The journal’s first issue arrives at a cultural moment of increased gay and lesbian presence on television and in the media, as well as highly contentious debates about gay marriage.
“I think over the past 30 years queer people have become more prominent in public life in general, and because of that there has been a chance for more reflection on LGBTQ issues,” Hughes said.
Though the board of queer. features three board members from the Bisexual, Gay, Lesbian, Transgendered and Supporters Alliance’s (BGLTSA), including BGLTSA co-chair Margaret C.D. Barusch ’06, the two entities are independent.
“There’s some overlap [between the boards of the BGLTSA and queer.], but there’s absolutely no formal tie,” Hughes said.

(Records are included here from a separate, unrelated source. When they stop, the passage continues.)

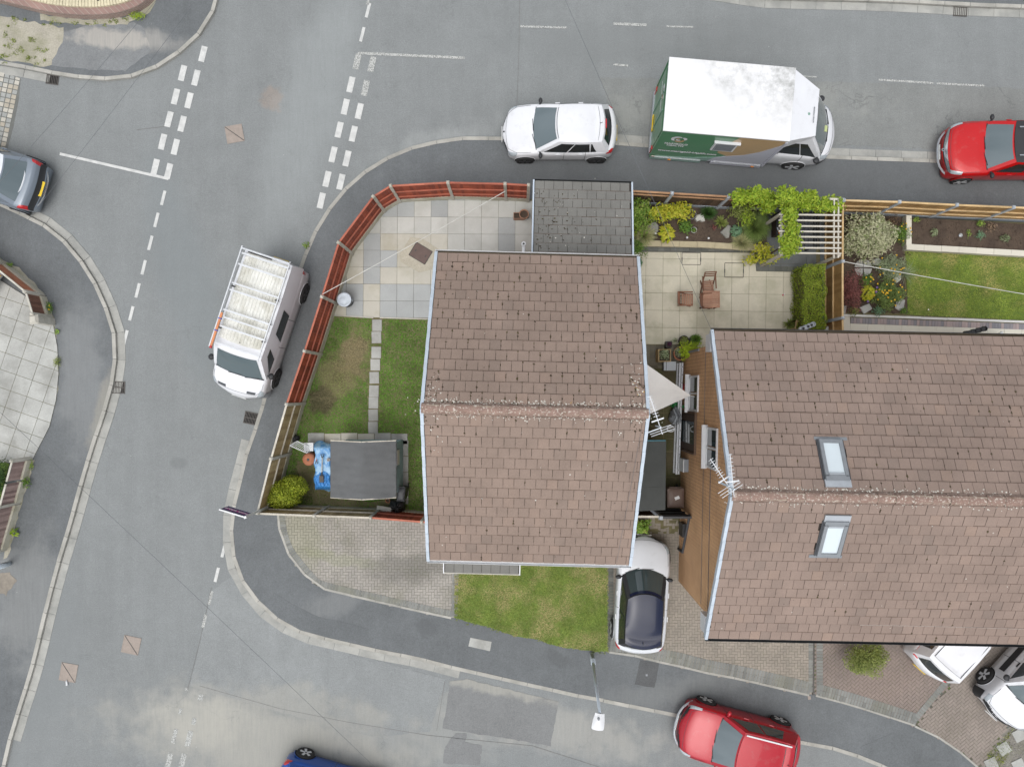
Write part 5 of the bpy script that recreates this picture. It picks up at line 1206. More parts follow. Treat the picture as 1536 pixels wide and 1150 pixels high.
nr = np.stack([rg.normal(0, .5, n), rg.normal(0, .5, n), np.ones(n)], 1); nr /= np.linalg.norm(nr, axis=1)[:, None]; tt = np.cross(nr, rg.normal(size=(n, 3))); tt /= np.linalg.norm(tt, axis=1)[:, None]; bb = np.cross(nr, tt); pp = np.stack([X, Y, Z], 1); L_ = .05 * rg.uniform(.6, 1.3, n)[:, None]
vmesh('foliage', [np.stack([pp - tt * L_ / 2, pp + bb * L_ * .28, pp + tt * L_ / 2, pp - bb * L_ * .28], 1)], g_hedge, hg)
MB().box(((p0.x + p1.x) / 2, (p0.y + p1.y) / 2, .6), (abs(p1.x - p0.x) - .16, abs(p1.y - p0.y) - .16, .95)).build('twig_core', m_moss, hg, world=True)
# vine over fence and pergola
vn = thing('climbing_vine', 'bright yellow green climbing vine sprawling over the fence and pergola', 'vine', P(1180, 330, .36)); Vs = []
for i, (x, y, rx, ry, z, n) in enumerate([(1112, 296, 15, 12, 1.9, 420), (1132, 294, 16, 13, 2.0, 480), (1150, 298, 14, 13, 1.9, 400), (1152, 312, 14, 10, 1.6, 220), (1178, 298, 18, 15, 2.3, 560), (1195, 302, 13, 13, 2.2, 360), (1212, 303, 15, 14, 2.1, 420), (1218, 294, 7, 8, 2.1, 110), (1234, 307, 15, 12, 2.1, 400), (1252, 309, 11, 13, 2.0, 320), (1184, 322, 12, 14, 2.35, 360), (1187, 345, 10, 14, 2.35, 320), (1184, 365, 17, 15, 2.3, 440), (1180, 378, 10, 9, 2.2, 150), (1171, 283, 4, 4, 2.3, 30)]):
    c = P(x, y, z); k = (HC - z) / F; Vs.append(leafcloud(int(n * 2.0), tuple(c), (rx * k * 1.12, ry * k * 1.12, .3), .105, .5, .5, seed=900 + i, asp=.45))
vmesh('foliage', Vs, g_lime, vn)
b = MB(); b.tube([P(1172, 345, .3), P(1178, 330, 1.4), P(1184, 318, 2.2)], .03, 6); b.tube([P(1165, 310, .3), P(1150, 303, 1.2), P(1120, 298, 1.8)], .022, 6); b.tube([P(1140, 388, .15), P(1160, 378, .9), P(1180, 366, 2.1)], .03, 6); b.build('stem', m_bark, vn, world=True)
# flower bed
plant('willow_shrub', 'big pale cream variegated shrub in the corner of the golden fences', 'shrub', 1303, 354, 38, 34, 1.5, g_var, .1, 5200, .16, group=GF, lobes=[(-.2, -.15, .8, .95), (.2, 0, .75, 1), (-.05, .2, .75, .9), (-.6, .3, .35, .5), (.0, -.1, .5, 1.1)], asp=.38, shell=.5, lump=.14)
plant('shrub', 'deep burgundy shrub beside the golden fence', 'shrub', 1277, 436, 14, 27, .8, g_burg, .05, 1300, .16, group=GF, asp=.4)
plant('plant', 'bright lime broad leaved plant with purple flower balls', 'plant', 1303, 439, 14, 15, .5, g_gold, .12, 170, .16, 'rosette', GF, False, (m_purple, 3, .045))
plant('bush', 'mid green bush thick with yellow daisies, below the round stepping stone', 'bush', 1332, 442, 21, 19, .5, g_dgrass, .08, 1300, .16, group=GF, asp=.3, flowers=(m_yellow, 26, .03))
plant('bush', 'silvery green bush with yellow flowers on its outer edge, by the lawn', 'bush', 1336, 402, 20, 17, .5, g_silver, .08, 900, .16, group=GF, asp=.25, flowers=(m_yellow, 14, .028))
plant('plant', 'small leafy plant with orange yellow flowers touching the white coping', 'plant', 1352, 350, 11, 13, .5, g_mid, .05, 330, .16, group=GF, flowers=(m_yellow, 9, .026))
plant('plant', 'green plant with five yellow flowers between the burgundy shrub and round stone', 'plant', 1300, 420, 9, 9, .4, g_mid, .05, 200, .16, group=GF, flowers=(m_yellow, 6, .028))
plant('plant', 'small yellow olive plant between two flat stones by the white kerb', 'plant', 1281, 466, 7, 7, .25, g_olive, .05, 90, .16, group=GF, trunk=False)
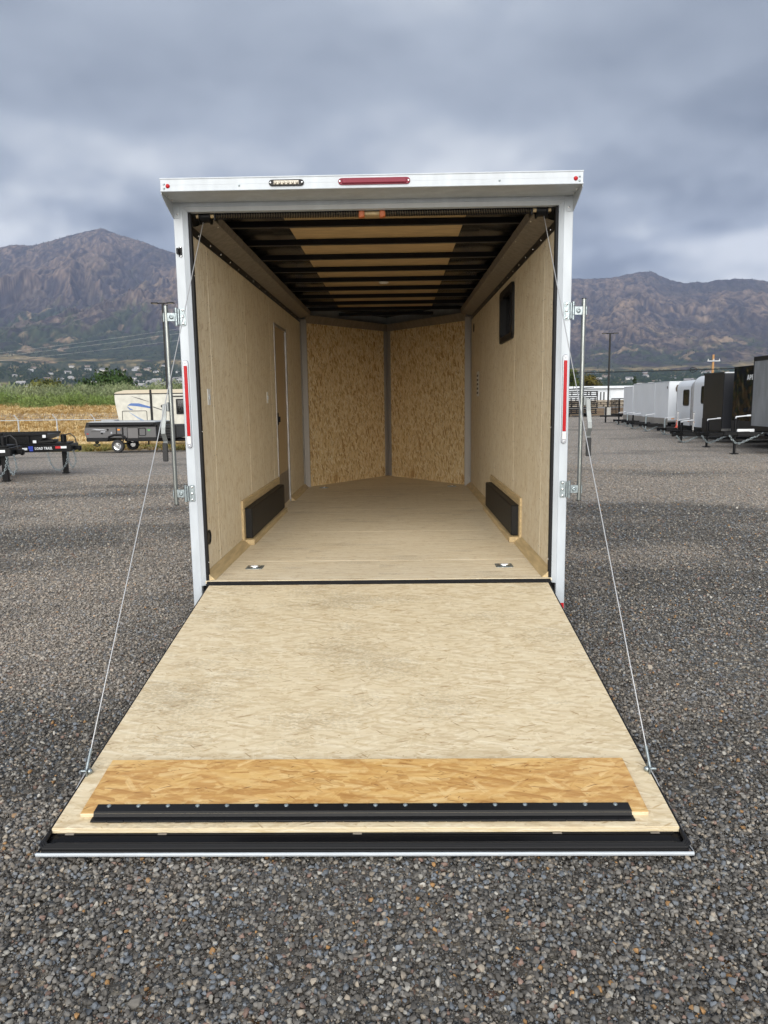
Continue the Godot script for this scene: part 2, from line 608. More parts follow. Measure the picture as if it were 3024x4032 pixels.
func make_materials() -> void:
	var soft := noise_tex(0.02, 3, 512, FastNoiseLite.TYPE_SIMPLEX_SMOOTH, 0.80, 1.0)
	var scratch := noise_tex(0.08, 8, 512, FastNoiseLite.TYPE_SIMPLEX_SMOOTH, 0.55, 1.0)
	M.white = mat(lin(0.525, 0.565, 0.605), 0.34)
	tri_tex(M.white, noise_tex(0.012, 13, 512, FastNoiseLite.TYPE_SIMPLEX_SMOOTH, 0.90, 1.0), Vector3(1.3, 0.35, 1.3))
	M.white_far = mat(lin(0.66, 0.69, 0.73), 0.4)
	tri_tex(M.white_far, noise_tex(0.01, 14, 256, FastNoiseLite.TYPE_SIMPLEX_SMOOTH, 0.93, 1.0), Vector3(0.3, 0.15, 0.3))
	M.alu = mat(lin(0.50, 0.49, 0.48), 0.45, 0.8)
	M.alu_trim = mat(lin(0.33, 0.30, 0.265), 0.5, 0.3)
	tri_tex(M.alu, soft, Vector3(2, 0.5, 2))
	M.alu_dull = mat(lin(0.29, 0.26, 0.225), 0.5, 0.45)
	tri_tex(M.alu_dull, soft, Vector3(1.5, 0.6, 1.5))
	M.zinc = mat(lin(0.40, 0.46, 0.48), 0.46, 0.75)
	tri_tex(M.zinc, noise_tex(0.03, 18, 256, FastNoiseLite.TYPE_SIMPLEX_SMOOTH, 0.72, 1.0), Vector3(7, 2.5, 7))
	M.zinc.roughness_texture = scratch
	M.rodzinc = mat(lin(0.36, 0.38, 0.36), 0.3, 0.85)
	M.zinc_dark = mat(lin(0.24, 0.255, 0.255), 0.45, 0.6)
	tri_tex(M.rodzinc, soft, Vector3(9, 0.8, 9))
	M.chrome = mat(lin(0.75, 0.76, 0.77), 0.14, 1.0)
	M.black = mat(lin(0.008, 0.008, 0.009), 0.34, 0.0, 0.3)
	M.black_gloss = mat(lin(0.006, 0.006, 0.007), 0.18, 0.0, 0.22)
	M.black_frame = mat(lin(0.009, 0.009, 0.010), 0.42, 0.0, 0.3)
	tri_tex(M.black_frame, scratch, Vector3(3, 3, 3))
	M.black_satin = mat(lin(0.014, 0.0135, 0.013), 0.5, 0.0, 0.35)
	M.rubber = mat(lin(0.024, 0.024, 0.025), 0.72)
	M.gasket = mat(lin(0.013, 0.013, 0.014), 0.55, 0.0, 0.3)
	M.grip = mat(lin(0.02, 0.02, 0.02), 0.65)
	M.red = mat(lin(0.40, 0.008, 0.012), 0.22, 0.0, 0.3)
	M.tape_red = mat(lin(0.5, 0.015, 0.02), 0.3)
	M.tape_white = mat(lin(0.7, 0.72, 0.74), 0.3)
	M.maroon = mat(lin(0.20, 0.02, 0.04), 0.3, 0.0, 0.3)
	M.clear_grey = mat(lin(0.36, 0.37, 0.40), 0.25, 0.4)
	M.led = mat(lin(0.36, 0.33, 0.28), 0.35, 0.4)
	M.orange = mat(lin(0.50, 0.115, 0.02), 0.45)
	M.amber = mat(lin(0.75, 0.26, 0.02), 0.25)
	M.cable = mat(lin(0.56, 0.56, 0.56), 0.38, 0.7)
	M.plastic = mat(lin(0.72, 0.72, 0.70), 0.4)
	M.luan = mat(lin(0.62, 0.44, 0.23), 0.42)
	tri_tex(M.luan, noise_tex(0.015, 44, 512, FastNoiseLite.TYPE_SIMPLEX_SMOOTH, 0.84, 1.0), Vector3(0.5, 1, 2.5))
	M.roof_foil = mat(lin(0.028, 0.026, 0.024), 0.24, 0.3)
	M.door_skin = mat(lin(0.44, 0.33, 0.20), 0.5)
	M.glass = StandardMaterial3D.new()
	M.glass.albedo_color = Color(0.02, 0.025, 0.03, 0.82)
	M.glass.transparency = BaseMaterial3D.TRANSPARENCY_ALPHA
	M.glass.roughness = 0.05

	# strand boards: light from strands, knots and scuffs only
	var pale := [Color(0.87, 0.825, 0.725), Color(0.83, 0.775, 0.66), Color(0.90, 0.865, 0.78), Color(0.79, 0.725, 0.60), Color(0.86, 0.81, 0.70), Color(0.76, 0.69, 0.57)]
	var brown := [Color(0.58, 0.47, 0.33), Color(0.52, 0.42, 0.30), Color(0.66, 0.55, 0.39), Color(0.70, 0.61, 0.46), Color(0.62, 0.51, 0.37)]
	var brown2 := [Color(0.50, 0.36, 0.20), Color(0.42, 0.29, 0.16), Color(0.60, 0.44, 0.24), Color(0.66, 0.52, 0.32)]
	var im := strands(1024, 1024, Color(0.855, 0.805, 0.70), pale, 14000, Vector2(12, 60), Vector2(2.5, 8), 0.0, 0.5, Vector2(0.25, 0.65), brown, 6500, Vector2(3, 24), 101)
	scuffs(im, Color(0.42, 0.39, 0.34), 40, Vector2(40, 260), 5)
	M.osb_ramp = tri_tex(mat(lin(0.92, 0.885, 0.825), 0.62), ImageTexture.create_from_image(im), Vector3(0.42, 0.42, 0.42), Vector3(0.5, 0.3, 0.02))
	var tan_ := [Color(0.895, 0.855, 0.77), Color(0.865, 0.815, 0.715), Color(0.915, 0.885, 0.81), Color(0.83, 0.77, 0.655), Color(0.885, 0.84, 0.75), Color(0.80, 0.73, 0.60)]
	im = strands(1024, 1024, Color(0.89, 0.845, 0.75), tan_, 6500, Vector2(30, 140), Vector2(2.5, 8), 0.0, 0.14, Vector2(0.25, 0.65), brown2, 6500, Vector2(4, 40), 102)
	scuffs(im, Color(0.26, 0.21, 0.17), 16, Vector2(60, 260), 9)
	var floor_tex := ImageTexture.create_from_image(im)
	for k in 3:
		M["osb_floor%d" % k] = tri_tex(mat(lin(0.97, 0.95, 0.92), 0.55), floor_tex, Vector3(0.55, 0.55, 0.8), Vector3(0.31 * k, 0.2, 0.43 * k))
	im = strands(1024, 1024, Color(0.895, 0.855, 0.765), tan_, 6500, Vector2(30, 140), Vector2(2.5, 8), PI / 2, 0.14, Vector2(0.22, 0.6), brown2, 7000, Vector2(4, 40), 103)
	var wall_tex := ImageTexture.create_from_image(im)
	for k in 3:
		M["osb_wall%d" % k] = tri_tex(mat([lin(0.99, 0.975, 0.95), lin(1.0, 0.99, 0.97), lin(0.96, 0.945, 0.92)][k], 0.6), wall_tex, Vector3(0.6, 0.6, 0.6), Vector3(0.3, 0.17 * k, 0.37 * k))
	var flake := [Color(0.90, 0.83, 0.68), Color(0.85, 0.74, 0.55), Color(0.93, 0.88, 0.76), Color(0.76, 0.62, 0.42), Color(0.89, 0.80, 0.63), Color(0.68, 0.52, 0.32)]
	im = strands(1024, 1024, Color(0.87, 0.765, 0.57), flake, 11000, Vector2(12, 46), Vector2(3, 9), PI / 2, 0.7, Vector2(0.45, 0.9), [Color(0.40, 0.25, 0.12), Color(0.50, 0.33, 0.16), Color(0.60, 0.42, 0.21)], 7000, Vector2(6, 30), 104)
	M.osb_nose = tri_tex(mat(Color.WHITE, 0.62), ImageTexture.create_from_image(im), Vector3(0.42, 0.42, 0.42))
	var gold := [Color(0.86, 0.72, 0.48), Color(0.80, 0.63, 0.37), Color(0.90, 0.78, 0.56), Color(0.75, 0.57, 0.33), Color(0.84, 0.68, 0.43), Color(0.70, 0.52, 0.29), Color(0.87, 0.72, 0.46)]
	im = strands(1024, 512, Color(0.83, 0.67, 0.41), gold, 4500, Vector2(25, 120), Vector2(4, 17), 0.0, 0.5, Vector2(0.3, 0.75), [Color(0.36, 0.22, 0.10), Color(0.50, 0.32, 0.14), Color(0.60, 0.42, 0.18)], 1800, Vector2(4, 40), 105)
	M.osb_gold = tri_tex(mat(lin(0.88, 0.86, 0.84), 0.5), ImageTexture.create_from_image(im), Vector3(0.62, 1.24, 1.24))
	im = strands(256, 256, Color(0.84, 0.765, 0.60), pale, 900, Vector2(20, 60), Vector2(2, 4), 0.0, 0.1, Vector2(0.3, 0.8), brown, 200, Vector2(5, 20), 106)
	M.osb_edge = tri_tex(mat(Color.WHITE, 0.75), ImageTexture.create_from_image(im), Vector3(1.2, 6, 3))
	M.wood_trim = tri_tex(mat(lin(0.66, 0.50, 0.27), 0.5), noise_tex(0.02, 51, 256, FastNoiseLite.TYPE_SIMPLEX_SMOOTH, 0.8, 1.0), Vector3(8, 8, 0.7))

	var g := gravel_images()
	M.gravel = tri_tex(mat(Color.WHITE, 0.85), g[0], Vector3(0.62, 0.62, 0.62))
	M.gravel.vertex_color_use_as_albedo = true
	M.gravel.heightmap_enabled = true
	M.gravel.heightmap_texture = g[1]
	M.gravel.heightmap_scale = 2.2
	M.stone = mat(Color.WHITE, 0.72)
	M.stone.vertex_color_use_as_albedo = true
	M.vert = mat(Color.WHITE, 0.95, 0.0, 0.2)
	M.vert.vertex_color_use_as_albedo = true
	M.leaf = mat(Color.WHITE, 0.75, 0.0, 0.3)
	M.leaf.vertex_color_use_as_albedo = true
	M.leaf.backlight_enabled = true
	M.leaf.backlight = Color(0.25, 0.3, 0.15)
	M.straw = mat(Color.WHITE, 0.85, 0.0, 0.2)
	M.straw.vertex_color_use_as_albedo = true
	M.straw.backlight_enabled = true
	M.straw.backlight = Color(0.5, 0.42, 0.28)
	M.bark = mat(lin(0.09, 0.07, 0.05), 0.9)
	M.grassland = tri_tex(mat(Color.WHITE, 0.95, 0.0, 0.2), noise_tex(0.03, 61, 512, FastNoiseLite.TYPE_SIMPLEX_SMOOTH, 0.78, 1.0), Vector3(0.5, 0.5, 0.5))
	M.grassland.vertex_color_use_as_albedo = true
	M.concrete = tri_tex(mat(lin(0.46, 0.45, 0.42), 0.85), noise_tex(0.05, 62, 256, FastNoiseLite.TYPE_SIMPLEX_SMOOTH, 0.75, 1.0), Vector3(1, 1, 1))
	M.galv = mat(lin(0.40, 0.42, 0.44), 0.55, 0.25)
	M.wood_pole = mat(lin(0.40, 0.22, 0.09), 0.85)


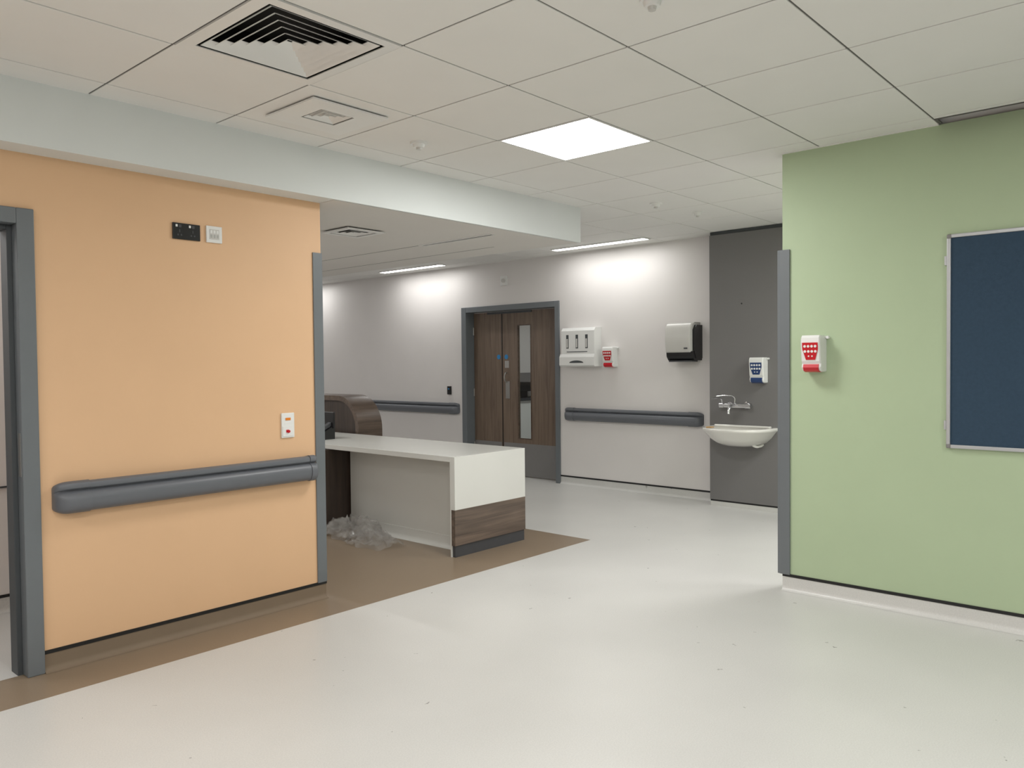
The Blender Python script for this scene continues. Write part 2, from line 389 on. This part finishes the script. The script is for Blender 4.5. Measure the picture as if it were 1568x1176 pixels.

According to Pittman, the first issue received about four times the number of submissions it published. Pieces that made the cut include a critical essay exploring how “Michael Jackson’s image is a project for queer study” by a student from Smith College, another on gender roles in Victorian fiction by a student from Dartmouth, and a poem entitled “Generic Dyke Rock Band,” written by BGLTSA co-chair Stephanie M. Skier ’05. Skier also performed this poem at the BGLTSA “Gaypril” kick-off earlier this month.
Though the release of queer. corresponded with Gaypril, Hughes said the timing was coincidental.
“A lot of pre-frosh were hopefully able to look at the journal. And it’s fortunate that it [the journal’s release] corresponded with Gaypril but it wasn’t intentional,” he said.
Many University faculty and departments also publish journals, though they tend to be primarily theoretical and academic, Hughes said.
He said that though queer. is not the first undergraduate queer issues publication—Berkeley and Stanford have similar journals dealing with issues of gender and sexuality—it is the first to be written and read by students on more than one campus.
In a few weeks, the Radcliffe Union of Students (RUS) will launch their own ’zine, Fuel, on issues of gender, feminism and sexuality.
“The overall aesthetic will by very different from a journal—we’re going for something that looks as low budget as it is,” RUS Chair Ilana J. Sichel ’05 wrote in an e-mail.